Terrors of Pangaea
What do you do when you reach the end of all times?
Colonel Preston Lost is a man of many talents. One of the youngest to achieve the rank of colonel, Lost found himself unable to return to civilian life after the war. He was a man born at the wrong time. Chivalry was dead, and there were no more crusades or mighty deeds to be done.
Sport fishing and big game hunting became first a pastime, then an obsession, but the times were against him, and the nations outlawed such sport, as they did anything dangerous, rare, or worthy of manhood. Basically, anything he saw as “fun” or “challenging.” His aerospace plane had, at first, been merely another pastime.
And then he saw the unidentified flying object.
Lost didn’t think of himself as reckless. He believed in preparation, proper equipment, and patience in stalking the prey. But, in reality, he was not a cautious man. If he was, he wouldn’t have followed the spaceship into the black storm clouds above the Bermuda Triangle.
Now he’s at the end of time, having crash-landed on Pangaea Ultima with few supplies and no way of returning home. But Lost is a man of many talents, and anything should be possible for him. Or, is it possible that this time, Lost has met his match?
My Rating & Review:
For a while I’ve been searching for some good pulp fiction. I’ve been wanting an exciting adventure with an unapologetic hero. Not a brooding, contemplative person who aches over every life choice, where chapters are devoted to introspective blah blah garbage. I want a hero who charges forth with determination and resolution. If the choice is wrong, then they deal with it and move on. Always moving forward.
I found this hero in Preston Lost.
As his name implies, he is lost. Completely removed from the world he understands into another new and strange land where some physics and natural working order have been upended. This new world is full of mystery, inhabited by impossible peoples and tech. This sets Preston on a journey to unravel the mysteries of where he is. And along the way he searches for the role he has to play in it all.
It looks like this will be a trilogy, which is good because Wright can further develop some of his great ideas.
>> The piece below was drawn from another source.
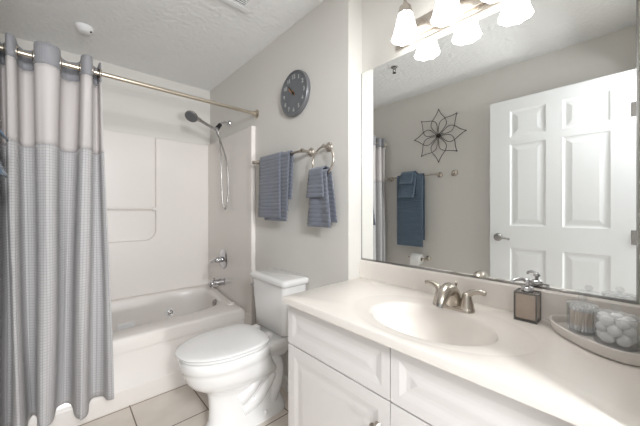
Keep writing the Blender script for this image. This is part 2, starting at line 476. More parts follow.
# raised layer that frames the recessed bay
bm = new()
pl = [(-0.285, SZ0), (1.1105, SZ0), (1.1105, SZ1-0.004), (0.634, SZ1-0.004)]
r0 = 0.085
pl += [(0.634-r0+r0*math.cos(t), 0.955+r0-r0*math.sin(t)) for t in [PI/2*i/8 for i in range(9)]]
pl += [(-0.16+r0-r0*math.sin(t), 0.955+r0-r0*math.cos(t)) for t in [PI/2*i/8 for i in range(9)]]
pl += [(-0.16, SZ1-0.004), (-0.285, SZ1-0.004)]
prism(bm, pl, lambda a, b, h: (a, h, b), by-0.030, by+0.002)
obj('raised_panel', bm, M['acrylic'], sur, bevel=0.012)
bm = new(); tube(bm, [(-0.16, by-0.034, 1.232), (0.634, by-0.034, 1.232)], 0.007, 10)
for x in (-0.155, 0.625): box(bm, x-0.012, x+0.012, by-0.046, by-0.015, 1.220, 1.246)
obj('washcloth_bar', bm, M['acrylic'], sur, smooth=40)

# valve, spout, hand shower
v = thing('shower_valve', 'round chrome shower valve with a lever handle on the tub wall', 'shower valve', (ri+0.006, 2.56, 0.77))
bm = new(); lathe(bm, [(0.088, 0), (0.088, 0.004), (0.076, 0.013), (0.05, 0.018), (0.04, 0.019)], (ri+0.006, 2.56, 0.77), (-1, 0, 0), 36); obj('escutcheon', bm, M['chrome'], v, smooth=40)
bm = new(); lathe(bm, [(0.026, 0.012), (0.027, 0.05), (0.024, 0.075), (0.017, 0.082), (0.001, 0.083)], (ri+0.006, 2.56, 0.77), (-1, 0, 0), 24)
tube(bm, [(ri-0.055, 2.56, 0.77), (ri-0.09, 2.555, 0.765), (ri-0.125, 2.55, 0.757)], [0.013, 0.011, 0.009], 10); obj('valve_handle', bm, M['chrome'], v, smooth=40)
s = thing('tub_spout', 'chrome tub spout on the tub wall below the shower valve', 'tub spout', (ri+0.006, 2.54, 0.57))
bm = new(); lathe(bm, [(0.034, 0), (0.034, 0.008), (0.030, 0.012), (0.030, 0.07), (0.028, 0.115), (0.024, 0.132), (0.016, 0.138)], (ri+0.006, 2.54, 0.57), (-1, 0, -0.03), 24)
lathe(bm, [(0.022, 0), (0.020, 0.03)], (ri-0.108, 2.54, 0.565), (0, 0, -1), 20); obj('spout_body', bm, M['chrome'], s, smooth=40)
bm = new(); lathe(bm, [(0.006, 0), (0.006, 0.012), (0.009, 0.014), (0.009, 0.02), (0.004, 0.022)], (ri-0.09, 2.54, 0.594), (0, 0, 1), 14); obj('diverter_knob', bm, M['chrome'], s, smooth=40)

h = thing('hand_shower', 'chrome hand shower on its wall arm with a looping metal hose', 'hand shower', (XR, 2.505, 2.01))
bm = new(); lathe(bm, [(0.030, 0), (0.028, 0.006), (0.014, 0.014), (0.010, 0.016)], (XR, 2.505, 2.017), (-1, 0, 0), 24)
tube(bm, catmull([(XR-0.005, 2.505, 2.017), (XR-0.04, 2.505, 2.018), (XR-0.075, 2.505, 2.003), (XR-0.098, 2.505, 1.975)], 6), 0.009, 12); obj('shower_arm', bm, M['chrome'], h, smooth=40)
bm = new(); tube(bm, [(1.058, 2.505, 1.99), (1.028, 2.505, 1.948)], [0.017, 0.02], 14); obj('pivot_collar', bm, M['dark'], h, smooth=40)
bm = new(); tube(bm, [(1.034, 2.505, 1.955), (1.008, 2.505, 1.93)], [0.018, 0.015], 14)
lathe(bm, [(0.017, -0.02), (0.019, 0.0), (0.017, 0.022)], (1.008, 2.50, 1.935), (-0.9, 0, 0.3), 16); obj('shower_bracket', bm, M['chrome'], h, smooth=40)
bm = new()
tube(bm, catmull([(1.035, 2.50, 1.922), (0.98, 2.50, 1.945), (0.90, 2.495, 1.975), (0.845, 2.49, 1.999)], 5), [0.011]*8+[0.013]*4+[0.016]*4, 12)
ax = Vector((-0.45, -0.45, -0.78))
lathe(bm, [(0.012, -0.034), (0.034, -0.024), (0.051, -0.006), (0.054, 0.006), (0.050, 0.012)], (0.805, 2.487, 2.002), ax, 28)
hd = obj('hand_spray', bm, M['dullchrome'], h, smooth=40)
bm = new(); lathe(bm, [(0.046, 0.010), (0.046, 0.0145), (0.03, 0.0155), (0.001, 0.0155)], (0.805, 2.487, 2.002), ax, 28)
a_, u_, v_ = frame(ax)
for rg, n in ((0.014, 6), (0.028, 12), (0.040, 18)):
    for i in range(n):
        p = Vector((0.805, 2.487, 2.002))+a_*0.015+(u_*math.cos(2*PI*i/n)+v_*math.sin(2*PI*i/n))*rg
        lathe(bm, [(0.0025, 0), (0.002, 0.003)], p, ax, 6)
obj('spray_plate', bm, M['clockrim'], hd, smooth=40)
bm = new()
pts = catmull([(1.035, 2.50, 1.922), (1.048, 2.50, 1.86), (1.056, 2.49, 1.70), (1.060, 2.48, 1.45), (1.066, 2.47, 1.29), (1.082, 2.455, 1.232), (1.096, 2.44, 1.29), (1.098, 2.43, 1.45), (1.086, 2.44, 1.65), (1.050, 2.48, 1.83), (1.018, 2.502, 1.92)], 14)
tube(bm, pts, [0.0060 if i % 2 else 0.0050 for i in range(len(pts))], 8); obj('shower_hose', bm, M['dullchrome'], h, smooth=60)

# ------------------------------------------------------------------ shower rod and curtain
rodz = lambda x: 1.981-0.006*(x-0.3)
RY = 2.007
rod = thing('shower_rod', 'brushed brass-toned shower curtain rod spanning wall to wall above the bathtub', 'curtain rod', (0.4, RY, 1.98))
bm = new(); tube(bm, [(XL+0.006, RY, rodz(XL)), (0.35, RY, rodz(0.35)), (XR-0.006, RY, rodz(XR))], 0.0125, 16); obj('rod', bm, M['rodmetal'], rod, smooth=40)
for x, sg in ((XR, -1), (XL, 1)):
    bm = new(); lathe(bm, [(0.034, 0.001), (0.034, 0.006), (0.028, 0.012), (0.019, 0.016), (0.018, 0.034)], (x, RY, rodz(x)), (sg, 0, 0), 28); obj('rod_flange', bm, M['rodmetal'], rod, smooth=40)

cur = thing('shower_curtain', 'grey waffle-weave shower curtain with a sheer top band, drawn to the left', 'shower curtain', (-0.05, RY, 0.17))
keys = [(-0.282, -0.280, -0.04), (-0.262, -0.256, 0.05), (-0.235, -0.222, -0.07), (-0.212, -0.190, 0.085), (-0.178, -0.152, -0.07),
        (-0.145, -0.108, 0.095), (-0.056, -0.056, -0.072), (0.050, 0.008, 0.10), (0.106, 0.076, -0.075), (0.148, 0.152, 0.08), (0.164, 0.222, -0.010)]
NS = 14
def curtain_pt(i, z):
    """i runs over NS samples per key interval"""
    k = min(i//NS, len(keys)-2); t = i/NS-k
    w = (2.03-z)/1.86; w = max(0, min(1, w))
    a, b = keys[k], keys[k+1]
    xa = a[0]*(1-w)+a[1]*w; xb = b[0]*(1-w)+b[1]*w
    e = 0.5-0.5*math.cos(PI*t)
    e2 = e
    x = xa+(xb-xa)*(t+(0.17-0.05*w)*math.sin(2*PI*t))
    amp = 0.95+0.12*w+0.10*math.sin(k*1.7+z*2.2)
    y = RY+(a[2]+(b[2]-a[2])*e2)*amp
    x += 0.006*math.sin(z*3.1+k*2.0)*w
    y += 0.006*math.sin(z*5.0+i*0.21)*w - 0.025*w*w
    return (x, y, z)
NI = NS*(len(keys)-1)+1
arc = [0]
for i in range(1, NI):
    arc.append(arc[-1]+(Vector(curtain_pt(i, 1.5))-Vector(curtain_pt(i-1, 1.5))).length)
def curtain_part(name, z0, z1, nz, m, wav=False):
    bm = new(); uvl = bm.loops.layers.uv.new('UVMap'); g = []
    for j in range(nz+1):
        z = z0+(z1-z0)*j/nz; row = []
        for i in range(NI):
            p = curtain_pt(i, z)
            if wav and j == 0: p = (p[0], p[1], p[2]+0.012*math.sin(i*0.09))
            row.append(bm.verts.new(p))
        g.append(row)
    for j in range(nz):
        for i in range(NI-1):
            f = bm.faces.new((g[j][i], g[j][i+1], g[j+1][i+1], g[j+1][i]))
            for lp, (ii, jj) in zip(f.loops, ((i, j), (i+1, j), (i+1, j+1), (i, j+1))):
                lp[uvl].uv = (arc[ii], z0+(z1-z0)*jj/nz)
    return obj(name, bm, m, cur, smooth=180, solid=0.0022)
hdr = curtain_part('header_band', 1.935, 2.04, 4, M['header'])
curtain_part('sheer_panel', 1.545, 1.935, 14, M['sheer'])
curtain_part('waffle_panel', 0.165, 1.545, 60, M['waffle'], True)
# grommets where the header crosses the rod
for k in range(len(keys)-1):
    best = None
    for i in range(k*NS, (k+1)*NS):
        p, q = curtain_pt(i, 1.985), curtain_pt(i+1, 1.985)
        if (p[1]-RY)*(q[1]-RY) <= 0 and best is None: best = (Vector(p)+Vector(q))/2, (Vector(q)-Vector(p)).normalized()
    if best is None: continue
    c, t = best
    bm = new()
    ring = [c+t*0.0235*math.cos(s)+Vector((0, 0, 1))*0.0235*math.sin(s) for s in [2*PI*i/28 for i in range(28)]]
    ring = [Vector((p.x, p.y, p.z - c.z + rodz(c.x))) for p in ring]
    tube(bm, ring, 0.006, 8, closed=True)
    obj('grommet', bm, M['nickel'], hdr, smooth=60)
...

One in particular that I like is how ‘advanced’ cultures rely on non-man made tech. In some impossible way, animals, bugs, the natural order, has become the preferred technology of many future races. The idea is very cool and Wright has plenty of room to build even more than he already has. I can’t wait to see what happens with it all, and what else can be discovered in Lost’s journey.
So if you’re looking for some good, pulpy sci-fi that hearkens back to sci-fi when sci-fi was fun, then look no further than John Wright’s Terrors of Pangaea series.